# Material provided
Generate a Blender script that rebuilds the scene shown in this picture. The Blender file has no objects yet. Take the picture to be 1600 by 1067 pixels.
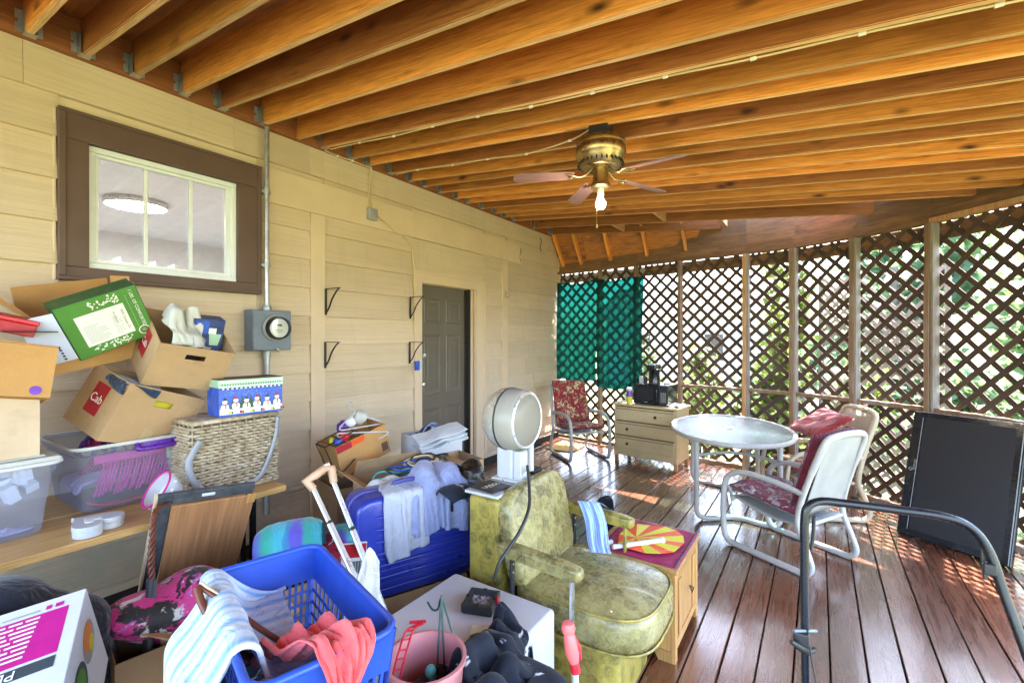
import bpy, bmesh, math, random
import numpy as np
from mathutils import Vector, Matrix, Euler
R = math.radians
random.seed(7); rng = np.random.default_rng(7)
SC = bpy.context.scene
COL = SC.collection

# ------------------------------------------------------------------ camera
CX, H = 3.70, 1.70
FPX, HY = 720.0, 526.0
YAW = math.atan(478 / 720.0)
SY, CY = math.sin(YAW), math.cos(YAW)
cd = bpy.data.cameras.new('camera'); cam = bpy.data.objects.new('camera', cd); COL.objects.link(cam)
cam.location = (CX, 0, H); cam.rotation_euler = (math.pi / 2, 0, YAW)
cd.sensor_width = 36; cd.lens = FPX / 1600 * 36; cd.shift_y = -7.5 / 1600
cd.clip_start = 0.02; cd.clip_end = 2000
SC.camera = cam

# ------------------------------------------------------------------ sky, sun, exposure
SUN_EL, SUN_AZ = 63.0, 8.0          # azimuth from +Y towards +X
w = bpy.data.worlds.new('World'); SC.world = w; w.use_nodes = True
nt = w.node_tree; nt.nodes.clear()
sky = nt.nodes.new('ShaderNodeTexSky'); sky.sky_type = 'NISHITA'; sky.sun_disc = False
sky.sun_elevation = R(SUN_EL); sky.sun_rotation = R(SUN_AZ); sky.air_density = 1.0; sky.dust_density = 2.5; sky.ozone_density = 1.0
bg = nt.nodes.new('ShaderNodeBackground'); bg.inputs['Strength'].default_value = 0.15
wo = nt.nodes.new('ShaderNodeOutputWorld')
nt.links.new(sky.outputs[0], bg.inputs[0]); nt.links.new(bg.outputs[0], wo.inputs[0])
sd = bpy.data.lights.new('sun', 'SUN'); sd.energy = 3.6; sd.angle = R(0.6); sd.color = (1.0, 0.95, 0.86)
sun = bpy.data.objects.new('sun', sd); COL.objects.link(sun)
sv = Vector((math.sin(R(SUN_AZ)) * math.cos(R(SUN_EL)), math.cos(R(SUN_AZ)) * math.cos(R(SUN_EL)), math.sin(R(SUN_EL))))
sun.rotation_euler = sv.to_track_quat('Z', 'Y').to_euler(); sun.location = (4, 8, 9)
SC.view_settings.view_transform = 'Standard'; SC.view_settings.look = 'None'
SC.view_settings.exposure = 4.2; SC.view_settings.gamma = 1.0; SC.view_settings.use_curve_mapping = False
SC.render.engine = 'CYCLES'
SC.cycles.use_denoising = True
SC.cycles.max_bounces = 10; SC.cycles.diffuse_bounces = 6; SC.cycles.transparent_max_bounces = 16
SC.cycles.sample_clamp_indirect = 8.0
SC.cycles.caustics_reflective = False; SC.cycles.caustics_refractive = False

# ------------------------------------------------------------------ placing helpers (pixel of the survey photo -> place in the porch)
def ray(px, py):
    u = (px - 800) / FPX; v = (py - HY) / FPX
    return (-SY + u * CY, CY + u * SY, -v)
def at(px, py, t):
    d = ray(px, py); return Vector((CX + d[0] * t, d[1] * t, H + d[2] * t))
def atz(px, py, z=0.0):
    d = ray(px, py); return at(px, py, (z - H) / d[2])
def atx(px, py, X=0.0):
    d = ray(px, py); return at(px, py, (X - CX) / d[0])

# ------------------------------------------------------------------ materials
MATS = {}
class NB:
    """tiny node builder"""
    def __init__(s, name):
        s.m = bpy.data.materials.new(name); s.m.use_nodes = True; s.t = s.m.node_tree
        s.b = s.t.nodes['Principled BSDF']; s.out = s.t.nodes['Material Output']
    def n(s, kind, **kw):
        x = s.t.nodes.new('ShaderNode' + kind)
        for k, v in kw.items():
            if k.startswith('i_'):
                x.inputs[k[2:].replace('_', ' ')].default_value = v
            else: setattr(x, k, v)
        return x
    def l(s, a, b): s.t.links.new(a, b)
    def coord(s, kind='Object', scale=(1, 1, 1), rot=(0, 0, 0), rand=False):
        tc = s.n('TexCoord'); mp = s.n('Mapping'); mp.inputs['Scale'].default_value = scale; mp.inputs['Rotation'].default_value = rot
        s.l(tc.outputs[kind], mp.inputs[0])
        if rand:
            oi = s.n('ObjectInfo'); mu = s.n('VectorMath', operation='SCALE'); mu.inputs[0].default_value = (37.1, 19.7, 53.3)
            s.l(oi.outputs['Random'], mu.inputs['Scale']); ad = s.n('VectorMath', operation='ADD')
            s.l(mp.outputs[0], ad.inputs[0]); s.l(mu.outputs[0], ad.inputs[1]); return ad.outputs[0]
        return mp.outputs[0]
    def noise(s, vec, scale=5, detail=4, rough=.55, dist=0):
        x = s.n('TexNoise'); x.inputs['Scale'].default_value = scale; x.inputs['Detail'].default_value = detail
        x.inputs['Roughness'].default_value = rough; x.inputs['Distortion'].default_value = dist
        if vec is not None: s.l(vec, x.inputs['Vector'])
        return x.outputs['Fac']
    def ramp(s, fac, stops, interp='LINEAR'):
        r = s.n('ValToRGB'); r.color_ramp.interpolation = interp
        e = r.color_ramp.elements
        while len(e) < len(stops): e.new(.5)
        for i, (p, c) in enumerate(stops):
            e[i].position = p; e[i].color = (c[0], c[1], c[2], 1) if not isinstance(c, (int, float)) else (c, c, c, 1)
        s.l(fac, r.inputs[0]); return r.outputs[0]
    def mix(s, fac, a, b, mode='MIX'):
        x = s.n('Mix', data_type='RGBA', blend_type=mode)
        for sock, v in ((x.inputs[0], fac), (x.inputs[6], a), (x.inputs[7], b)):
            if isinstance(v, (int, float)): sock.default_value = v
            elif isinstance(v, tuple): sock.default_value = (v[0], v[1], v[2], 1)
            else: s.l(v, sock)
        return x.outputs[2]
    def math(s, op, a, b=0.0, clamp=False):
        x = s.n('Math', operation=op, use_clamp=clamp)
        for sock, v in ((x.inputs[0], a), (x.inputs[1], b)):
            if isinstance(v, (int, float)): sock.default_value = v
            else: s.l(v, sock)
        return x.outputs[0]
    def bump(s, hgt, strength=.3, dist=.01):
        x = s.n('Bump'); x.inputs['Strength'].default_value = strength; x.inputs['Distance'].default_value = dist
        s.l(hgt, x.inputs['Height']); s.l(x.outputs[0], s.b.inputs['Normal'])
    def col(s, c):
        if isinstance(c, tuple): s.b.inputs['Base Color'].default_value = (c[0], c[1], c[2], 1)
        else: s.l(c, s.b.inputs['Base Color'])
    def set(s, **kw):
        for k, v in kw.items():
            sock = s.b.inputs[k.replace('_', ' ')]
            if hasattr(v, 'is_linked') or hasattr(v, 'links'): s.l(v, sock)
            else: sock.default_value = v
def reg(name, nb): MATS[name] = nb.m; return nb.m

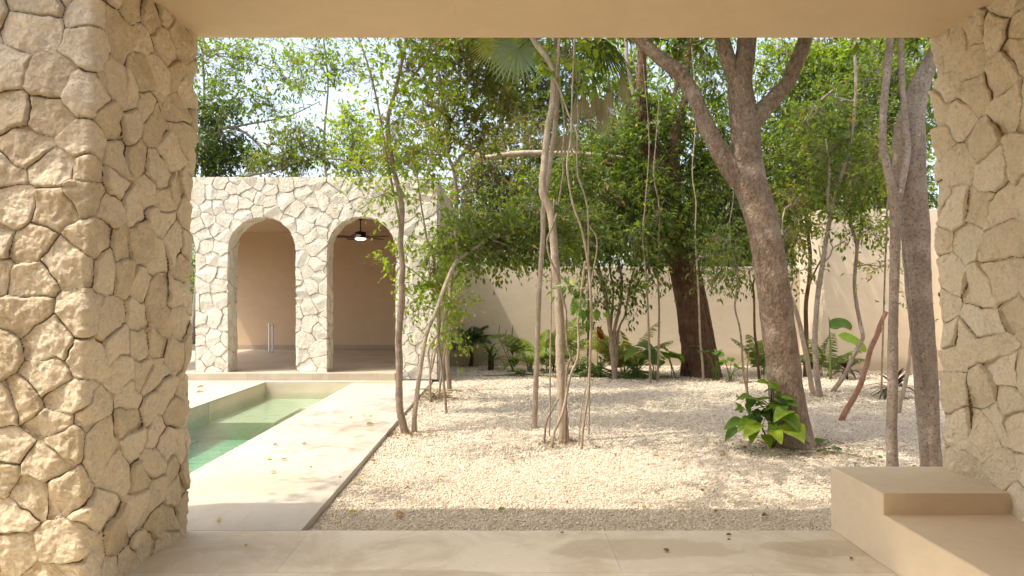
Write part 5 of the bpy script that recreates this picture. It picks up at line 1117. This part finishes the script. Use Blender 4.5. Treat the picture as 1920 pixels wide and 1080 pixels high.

# Given request
Report all lines of the data that include the word "scene".

# Solved exercise
Generate a Blender script that rebuilds the scene shown in this picture. The Blender file has no objects yet. Take the picture to be 1600 by 1067 pixels.
SC = bpy.context.scene